*STATED PROBLEM*
Across the data below, how many lines hold "scene"? Answer with that number and nothing else.

*INFORMATION SUPPLIED*

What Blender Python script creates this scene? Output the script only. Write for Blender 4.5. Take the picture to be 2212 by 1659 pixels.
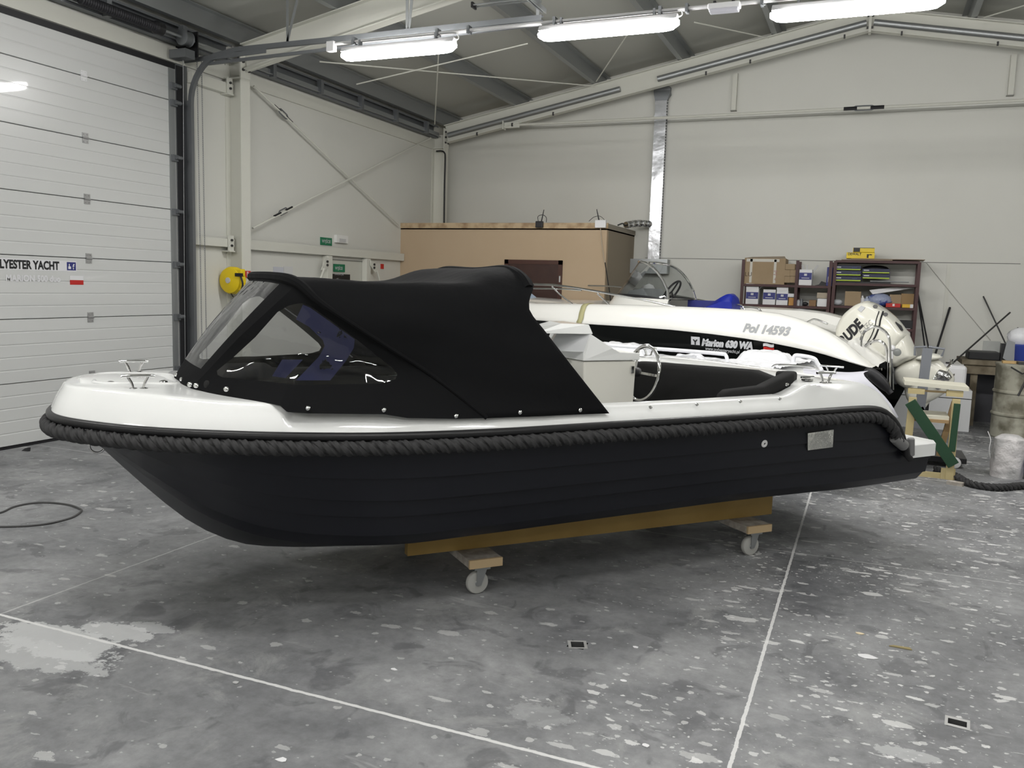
import bpy, bmesh, math, random
from mathutils import Vector, Matrix
from math import sin, cos, pi, radians, sqrt, tan

sc = bpy.context.scene
for o in list(bpy.data.objects):
    bpy.data.objects.remove(o)
COL = sc.collection
V = Vector

# ------------------------------------------------------------------ camera
FPX, PITCH, ROLL, YAW = 1822.7, .11696, -.02994, -.39546
CX, CY, EYE = 1106.0, 829.5, 1.65
_f = V((sin(YAW)*cos(PITCH), cos(YAW)*cos(PITCH), -sin(PITCH)))
_r = V((cos(YAW), -sin(YAW), 0))
_d = _f.cross(_r)
_r2 = _r*cos(ROLL) + _d*sin(ROLL)
_d2 = _d*cos(ROLL) - _r*sin(ROLL)
cam = bpy.data.cameras.new('camera')
camo = bpy.data.objects.new('camera', cam)
COL.objects.link(camo)
m = Matrix((( _r2.x, -_d2.x, -_f.x, 0), (_r2.y, -_d2.y, -_f.y, 0), (_r2.z, -_d2.z, -_f.z, EYE), (0, 0, 0, 1)))
camo.matrix_world = m
cam.sensor_fit = 'HORIZONTAL'
cam.sensor_width = 36
cam.lens = FPX/2212*36
cam.clip_start = .05
cam.clip_end = 200
sc.camera = camo
ORG = V((0, 0, EYE))

# ------------------------------------------------------------------ world, exposure
w = bpy.data.worlds.new('world')
sc.world = w
w.use_nodes = True
w.node_tree.nodes['Background'].inputs[0].default_value = (.5, .5, .5, 1)
w.node_tree.nodes['Background'].inputs[1].default_value = .0
sc.view_settings.view_transform = 'Standard'
sc.view_settings.look = 'None'
sc.view_settings.gamma = 1
sc.view_settings.use_curve_mapping = False
sc.view_settings.exposure = 0.31
LAMP_STRENGTH = 76.0
ROW2 = (1.9, -3.6)


# a surveyed image point dropped onto a known plane of the building
def ray(u, v):
    return _r2*((u-CX)/FPX) + _d2*((v-CY)/FPX) + _f
def onp(u, v, n, c):
    d = ray(u, v); n = V(n)
    return ORG + d*((c - n.dot(ORG))/n.dot(d))
def onx(u, v, x): return onp(u, v, (1, 0, 0), x)
def ony(u, v, y): return onp(u, v, (0, 1, 0), y)
def onz(u, v, z=0.): return onp(u, v, (0, 0, 1), z)

# ------------------------------------------------------------------ materials
MATS = {}
def mat(name, col, rough=.5, metal=0., spec=.5, coat=0., emit=None, estr=0., alpha=1., trans=0., ior=1.45, bump=None, var=None):
    if name in MATS: return MATS[name]
    m = bpy.data.materials.new(name); m.use_nodes = True
    nt = m.node_tree; b = nt.nodes['Principled BSDF']
    b.inputs['Base Color'].default_value = (*col, 1)
    b.inputs['Roughness'].default_value = rough
    b.inputs['Metallic'].default_value = metal
    b.inputs['Specular IOR Level'].default_value = spec
    b.inputs['Coat Weight'].default_value = coat
    b.inputs['Coat Roughness'].default_value = .03
    b.inputs['IOR'].default_value = ior
    b.inputs['Transmission Weight'].default_value = trans
    b.inputs['Alpha'].default_value = alpha
    if emit:
        b.inputs['Emission Color'].default_value = (*emit, 1)
        b.inputs['Emission Strength'].default_value = estr
    tc = None
    if bump or var:
        tc = nt.nodes.new('ShaderNodeTexCoord')
    if bump:
        sc_, st, dist = bump
        n = nt.nodes.new('ShaderNodeTexNoise'); n.inputs['Scale'].default_value = sc_; n.inputs['Detail'].default_value = 4
        nt.links.new(tc.outputs['Object'], n.inputs['Vector'])
        bp = nt.nodes.new('ShaderNodeBump'); bp.inputs['Strength'].default_value = st; bp.inputs['Distance'].default_value = dist
        nt.links.new(n.outputs['Fac'], bp.inputs['Height']); nt.links.new(bp.outputs['Normal'], b.inputs['Normal'])
    if var:
        sc_, c2, lo, hi = var
        n = nt.nodes.new('ShaderNodeTexNoise'); n.inputs['Scale'].default_value = sc_; n.inputs['Detail'].default_value = 6
        nt.links.new(tc.outputs['Object'], n.inputs['Vector'])
        cr = nt.nodes.new('ShaderNodeValToRGB')
        cr.color_ramp.elements[0].position = lo; cr.color_ramp.elements[0].color = (*col, 1)
        cr.color_ramp.elements[1].position = hi; cr.color_ramp.elements[1].color = (*c2, 1)
        nt.links.new(n.outputs['Fac'], cr.inputs['Fac']); nt.links.new(cr.outputs['Color'], b.inputs['Base Color'])
    MATS[name] = m
    return m

def node(nt, typ, **kw):
    n = nt.nodes.new(typ)
    for k, v in kw.items():
        if k.startswith('_'): setattr(n, k[1:], v)
        else: n.inputs[k].default_value = v
    return n
def ramp(nt, src, stops):
    r = nt.nodes.new('ShaderNodeValToRGB')
    while len(r.color_ramp.elements) < len(stops): r.color_ramp.elements.new(.5)
    for e, (p, c) in zip(r.color_ramp.elements, stops):
        e.position = p; e.color = (c, c, c, 1) if isinstance(c, (int, float)) else (*c, 1)
    nt.links.new(src, r.inputs[0])
    return r.outputs[0]
def math_(nt, op, a, b=None, c=None):
    n = nt.nodes.new('ShaderNodeMath'); n.operation = op
    for i, x in enumerate((a, b, c)):
        if x is None: continue
        if isinstance(x, (int, float)): n.inputs[i].default_value = x
        else: nt.links.new(x, n.inputs[i])
    return n.outputs[0]
def mixc(nt, fac, a, b):
    n = nt.nodes.new('ShaderNodeMix'); n.data_type = 'RGBA'
    for i, x in ((0, fac), (6, a), (7, b)):
        if isinstance(x, (int, float)): n.inputs[i].default_value = x
        elif isinstance(x, tuple): n.inputs[i].default_value = (*x, 1)
        else: nt.links.new(x, n.inputs[i])
    return n.outputs[2]

def floor_material():
    m = bpy.data.materials.new('stained_concrete'); m.use_nodes = True
    nt = m.node_tree; b = nt.nodes['Principled BSDF']; L = nt.links.new
    geo = nt.nodes.new('ShaderNodeNewGeometry'); P = geo.outputs['Position']
    def noise(scale, detail=6, rough=.6, vec=P, dist=0.):
        n = node(nt, 'ShaderNodeTexNoise', Scale=scale, Detail=detail, Roughness=rough, Distortion=dist)
        L(vec, n.inputs['Vector']); return n.outputs['Fac']
    def mapped(rot, scale):
        mp = nt.nodes.new('ShaderNodeMapping'); mp.inputs['Rotation'].default_value = (0, 0, rot); mp.inputs['Scale'].default_value = scale
        L(P, mp.inputs['Vector']); return mp.outputs[0]
    base = ramp(nt, noise(1.1, 8, .62, dist=.4), [(.28, (.115, .119, .126)), (.5, (.215, .219, .226)), (.7, (.34, .345, .35))])
    fine = ramp(nt, noise(14, 6, .7), [(.25, .75), (.75, 1.2)])
    mul = nt.nodes.new('ShaderNodeMix'); mul.data_type = 'RGBA'; mul.blend_type = 'MULTIPLY'; mul.inputs[0].default_value = 1
    L(base, mul.inputs[6]); L(fine, mul.inputs[7]); col = mul.outputs[2]
    # dark blotches
    dk = ramp(nt, noise(4.3, 5, .55, dist=.8), [(.36, 1.), (.42, 0.)])
    col = mixc(nt, math_(nt, 'MULTIPLY', dk, .45), col, (.07, .072, .078))
    # cloudy pale patches
    pl = ramp(nt, noise(2.3, 10, .72, dist=.5), [(.56, 0.), (.64, 1.)])
    col = mixc(nt, math_(nt, 'MULTIPLY', pl, .45), col, (.36, .365, .36))
    # spilt resin spots by the front joint
    sep = nt.nodes.new('ShaderNodeSeparateXYZ'); L(P, sep.inputs[0])
    def spot(cx, cy, rx, ry, edge=.45):
        dx = math_(nt, 'DIVIDE', math_(nt, 'SUBTRACT', sep.outputs[0], cx), rx)
        dy = math_(nt, 'DIVIDE', math_(nt, 'SUBTRACT', sep.outputs[1], cy), ry)
        r = math_(nt, 'SQRT', math_(nt, 'ADD', math_(nt, 'MULTIPLY', dx, dx), math_(nt, 'MULTIPLY', dy, dy)))
        r = math_(nt, 'ADD', r, math_(nt, 'MULTIPLY', math_(nt, 'SUBTRACT', noise(9, 8, .75), .5), 2.2))
        return ramp(nt, r, [(.8, 1.), (.9, 0.)])
    for (sx, sy, rx, ry, a) in SPOTS:
        col = mixc(nt, math_(nt, 'MULTIPLY', spot(sx, sy, rx, ry), a), col, (.56, .57, .57))
    # splashes of white filler, smeared in a few directions
    px_ = math_(nt, 'MULTIPLY', math_(nt, 'ADD', sep.outputs[0], math_(nt, 'MULTIPLY', noise(.8, 3, .6), 2.4)), .2)
    near = ramp(nt, px_, [(-.25, .2), (.1, 1.)])
    nb = ramp(nt, noise(.9, 3, .6), [(.36, .15), (.52, 1.)]); near = math_(nt, 'MULTIPLY', near, nb)
    def chips(scale, rot, stretch, keep, rmax, wob_, a, mask=None):
        nonlocal col
        mp = nt.nodes.new('ShaderNodeMapping'); mp.inputs['Rotation'].default_value = (0, 0, rot); mp.inputs['Scale'].default_value = (scale, scale*stretch, scale)
        L(P, mp.inputs['Vector'])
        nn = node(nt, 'ShaderNodeTexNoise', Scale=wob_[0], Detail=5., Roughness=.65); L(mp.outputs[0], nn.inputs['Vector'])
        vm = nt.nodes.new('ShaderNodeVectorMath'); vm.operation = 'MULTIPLY_ADD'; L(nn.outputs['Color'], vm.inputs[0]); vm.inputs[1].default_value = (wob_[1],)*3; L(mp.outputs[0], vm.inputs[2])
        vo = node(nt, 'ShaderNodeTexVoronoi', _voronoi_dimensions='2D', Scale=1., Randomness=1.); L(vm.outputs[0], vo.inputs['Vector'])
        sp_ = nt.nodes.new('ShaderNodeSeparateColor'); L(vo.outputs['Color'], sp_.inputs[0])
        on = math_(nt, 'GREATER_THAN', sp_.outputs[0], 1-keep)
        rad = math_(nt, 'MULTIPLY', math_(nt, 'POWER', sp_.outputs[1], 3.0), rmax*1.25); rad = math_(nt, 'ADD', rad, rmax*.20)
        f = math_(nt, 'MULTIPLY', math_(nt, 'LESS_THAN', vo.outputs['Distance'], rad), on)
        f = math_(nt, 'MULTIPLY', f, math_(nt, 'ADD', math_(nt, 'MULTIPLY', sp_.outputs[2], .6), .4))
        if mask is not None: f = math_(nt, 'MULTIPLY', f, math_(nt, 'GREATER_THAN', mask, sp_.outputs[2]))
        col = mixc(nt, math_(nt, 'MULTIPLY', f, a), col, (.74, .74, .73))
    chips(4.2, .5, 2.2, .30, .24, (2.2, .75), .7, near)
    chips(6.5, -.35, 2.6, .34, .25, (2.2, .7), .8, near)
    chips(9.5, .15, 1.5, .32, .24, (2.2, .7), .85, near)
    chips(17, 1.1, 1.2, .28, .22, (2., .6), .8, near)
    chips(34, .3, 1.4, .3, .2, (1.5, .5), .7, near)
    # long pale drag marks
    dm_ = ramp(nt, noise(1.6, 4, .6, mapped(.25, (1, 5, 1)), .5), [(.66, 0.), (.70, 1.)])
    col = mixc(nt, math_(nt, 'MULTIPLY', dm_, .3), col, (.48, .48, .48))
    # saw-cut joints filled with pale grout
    wob = math_(nt, 'MULTIPLY', math_(nt, 'SUBTRACT', noise(22, 3, .6), .5), .012)
    for axis, pos, wd, a in ((0, -.331, .0075, .8), (1, 2.66, .0085, .85), (0, -3.75, .006, .35), (1, 5.555, .006, .35), (0, 3.1, .008, .6), (1, 8.45, .008, .5)):
        dst = math_(nt, 'ABSOLUTE', math_(nt, 'ADD', math_(nt, 'SUBTRACT', sep.outputs[axis], pos), wob))
        f = math_(nt, 'LESS_THAN', dst, wd)
        col = mixc(nt, math_(nt, 'MULTIPLY', f, a), col, (.74, .74, .73))
    L(col, b.inputs['Base Color'])
    rg = ramp(nt, noise(3.1, 5, .6), [(.3, .42), (.7, .68)])
    L(rg, b.inputs['Roughness'])
    b.inputs['Specular IOR Level'].default_value = .35
    bp = node(nt, 'ShaderNodeBump', Strength=.25, Distance=.004)
    L(noise(30, 5, .6), bp.inputs['Height']); L(bp.outputs[0], b.inputs['Normal'])
    return m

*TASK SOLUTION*
2